Brexit vs austerity, a tragically unnecessary dispute

The left and centre left of British politics are currently involved in a bitter dispute over Brexit. This is not, for the most part, a question about what the ideal outcome of the whole affair would be. Most involved agree, in principle at least, that continued EU membership would be the ideal outcome if it were politically possible. The disagreement is largely about what is in fact politically possible and  the relative significance of Brexit as opposed to other domestic issues, austerity in particular. The tragedy is that this is all completely unnecessary. Opposition to Brexit and to austerity should go hand in hand.

The reason for this is twofold. The first argument is intellectual. Both Brexit and austerity are terrible ideas. They both have obvious, significant harms, and almost no credible upsides or intellectual justifications. The arguments about Brexit are too well known to go through. On austerity, the case against running higher deficits in the short run to counter persistent low growth was flimsy in 2010 and is even flimsier now. What's more, even if this were not the case, it would still be possible to significantly raise social expenditure through taxation, which would not end austerity in the economic sense, but still alleviate a some of the social harms which it is associated with it. Not only are both austerity and Brexit bad ideas, but it makes sense intellectually for an opponent of one to care about the other. Brexit will depress government revenue, meaning that whoever is in government will face a series of worse choices and trade offs than before in terms of taxing and spending. While it might still be possible for a government to have better priorities than the current one, the available options will still be significantly worse, and there is not any guarantee that a future government will indeed have better priorities. Conversely, for those primarily concerned with EU membership, the social and economic consequences of austerity are likely significant contributing factors to the political success of nativism, right wing populism and ultimately Brexit itself.

Secondly, politically opposition to austerity and Brexit should now be politically self reinforcing. Most remain support comes from those on the political left and centre left. In 2015, 31% of remain support came from Conservative voters, and almost all of the remaining 69% from Labour, the Lib Dems, the Greens and the SNP. Shifts in voter preferences since then have strengthened this trend further. Conversely, the overwhelming majority of supporters of these parties want to remain in the EU. But even if most supporters of EU membership also would like to end austerity and vice versa, they may see these two things with different senses of urgency and differing levels of emotional attachment. The consequence of this divide is straightforward. Opposition to Brexit cannot gain the breadth of support required for political success without opposition to austerity. And opposition to austerity alone is unlikely to succeed politically without strong, committed opposition to Brexit.
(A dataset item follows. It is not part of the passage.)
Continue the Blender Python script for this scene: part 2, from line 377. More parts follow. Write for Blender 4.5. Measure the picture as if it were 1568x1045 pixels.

The problem is that the leadership of each respective positions does not appreciate the importance of the other or see the political symbiosis of the two. The leadership of ChangeUK and the Lib Dems still have not properly digested the case against austerity, and still do not fully appreciate the public anger over it. The leadership of the Labour Party is either in denial of the electoral costs of its position on Brexit, or, in the case of Corbyn and perhaps McDonnell, are simply in favour it. The Green Party is something of an exception, but there are very significant barriers to them capitalising on this.

Both the Labour Party and the Liberal Democrats therefore have a historic opportunity. They are fortunate enough to be faced with a situation where doing the right thing on the two big issues of the day is also politically advantageous. The costs electorally in Tory europhile votes for the Lib Dems or Lexiteer votes for Labour pale in significance to the gains to be made by uniting the bulk of the left of centre. And the path to electoral victory has been made even easier by the split of right wing votes between the Conservatives and the Brexit Party. It would be a tragedy this opportunity were squandered.